Na sua pintura, as duras pedras como que se contorcem e agitam. As nuvens sob Toledo tomam estranhas formas, assim como os campos. O que é sólido, mineral, real e concreto, transforma-se, em El Grego, em algo que aparenta ser irreal e etéreo.
El Grego veio de Creta para Toledo, para ser o primeiro grande pintor espanhol dos muitos que se lhe seguiram. Picasso, por exemplo, não teria existido, se quinhentos anos antes dele, El Grego não tivesse existido.
É precisamente a propósito dessa improvável mas profunda afinidade, que atualmente está no Museu del Prado uma exposição intitulada “Picasso, el Greco y el cubismo analítico”:
Sigamos para a última etapa desta nossa viagem a Espanha, “Mujeres al borde de un ataque de nervios”, filme de 1988, realizado por Pedro Almodóvar. E porque estarão as mulheres de Almodóvar à beira de um ataque de nervos? A razão é simples foram “atrapadas” pela realidade.
As várias personagens femininas da película viviam “La illusión”. A ilusão de um namoro, de uma profissão, da compra de casa, de um casamento e de outras coisas mais. Subitamente, a realidade cai-lhes em cima e não sabem como lidar com ela, começam todas a agir de um modo completamente disparatado. No fundo são mulheres de Espanha. Mulheres que de sensatas nada têm e cujas almas oscilam entre a imaginação, os sonhos, os desejos e a realidade concreta.
Não por acaso, Pepa, a personagem principal faz dobragem de filmes, encarnando com a sua voz outras personagens de ficção. Na cena que abaixo vos deixamos, Pepa faz a dobragem de uma cena de um western norte-americano “Johnny Guitar”. O diálogo decorre entre Johnny e Vienna, que se reencontram após uma longuíssima separação:
JOHNNY: A cuántos hombres has olvidado?
VIENNA: A tantos como tú mujeres.
JOHNNY: No te vayas!
VIENNA: No me he movido.
JOHNNY: Dime algo bonito.
VIENNA: Claro. Qué quieres que te diga?
JOHNNY: Miénteme. Dime que me has esperado todos estos años.
VIENNA: Te he esperado todos estos años.
JOHNNY: Dime que habrías muerto si yo no hubiera vuelto.
VIENNA: Habría muerto si tú no hubieras vuelto.
JOHNNY: Dime que me quieres todavía, como yo te quiero.
VIENNA: Te quiero todavía, como tú me quieres.

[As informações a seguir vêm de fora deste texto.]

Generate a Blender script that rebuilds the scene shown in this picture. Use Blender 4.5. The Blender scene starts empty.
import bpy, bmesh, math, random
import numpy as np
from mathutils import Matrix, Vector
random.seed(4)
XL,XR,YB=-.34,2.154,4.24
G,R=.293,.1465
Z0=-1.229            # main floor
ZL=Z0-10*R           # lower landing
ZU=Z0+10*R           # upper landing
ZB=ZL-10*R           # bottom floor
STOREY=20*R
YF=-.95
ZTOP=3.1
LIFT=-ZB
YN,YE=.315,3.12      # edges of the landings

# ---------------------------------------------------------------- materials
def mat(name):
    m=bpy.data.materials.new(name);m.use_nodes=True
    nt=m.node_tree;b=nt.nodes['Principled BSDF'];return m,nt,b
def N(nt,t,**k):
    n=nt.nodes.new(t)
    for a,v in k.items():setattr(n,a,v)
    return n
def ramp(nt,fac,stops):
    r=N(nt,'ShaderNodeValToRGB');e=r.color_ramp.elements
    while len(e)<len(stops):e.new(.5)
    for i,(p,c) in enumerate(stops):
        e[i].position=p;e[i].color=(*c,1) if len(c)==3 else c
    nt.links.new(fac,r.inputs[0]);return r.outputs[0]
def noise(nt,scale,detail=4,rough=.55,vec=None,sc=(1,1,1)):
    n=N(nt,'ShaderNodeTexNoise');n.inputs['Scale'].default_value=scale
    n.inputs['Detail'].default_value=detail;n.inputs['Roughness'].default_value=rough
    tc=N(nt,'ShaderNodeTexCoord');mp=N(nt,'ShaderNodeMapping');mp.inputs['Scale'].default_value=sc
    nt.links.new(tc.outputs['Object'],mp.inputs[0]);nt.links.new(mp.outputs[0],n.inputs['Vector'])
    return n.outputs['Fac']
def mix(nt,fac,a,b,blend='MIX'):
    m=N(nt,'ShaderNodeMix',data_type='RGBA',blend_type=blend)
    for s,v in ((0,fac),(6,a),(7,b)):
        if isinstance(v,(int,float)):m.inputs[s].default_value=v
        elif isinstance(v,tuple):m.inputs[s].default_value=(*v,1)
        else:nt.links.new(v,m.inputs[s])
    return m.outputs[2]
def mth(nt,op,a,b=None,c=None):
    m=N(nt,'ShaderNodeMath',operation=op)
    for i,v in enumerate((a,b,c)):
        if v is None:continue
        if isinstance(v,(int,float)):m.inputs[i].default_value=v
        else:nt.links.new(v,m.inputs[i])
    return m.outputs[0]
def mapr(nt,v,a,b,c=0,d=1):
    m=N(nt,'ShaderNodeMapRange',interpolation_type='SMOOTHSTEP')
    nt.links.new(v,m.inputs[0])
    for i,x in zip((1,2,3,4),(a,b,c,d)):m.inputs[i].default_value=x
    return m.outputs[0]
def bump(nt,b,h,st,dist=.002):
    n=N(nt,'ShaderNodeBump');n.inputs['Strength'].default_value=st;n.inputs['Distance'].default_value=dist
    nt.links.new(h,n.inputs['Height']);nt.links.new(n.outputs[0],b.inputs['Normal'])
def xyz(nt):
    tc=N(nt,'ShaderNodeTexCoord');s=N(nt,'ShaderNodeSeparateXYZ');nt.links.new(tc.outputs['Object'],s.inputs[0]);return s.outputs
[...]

JOHNNY: Gracias. Muchas gracias.
E pronto, terminamos aqui mais esta viagem. Não nos venham dizer que não viajámos de verdade, pois o que Espanha nos ensina é que os sonhos, os desejos e a imaginação são realidades. Johnny Guitar ensina-nos que por vezes, perante uma mentira, a única resposta certa é “Gracias. Muchas gracias”.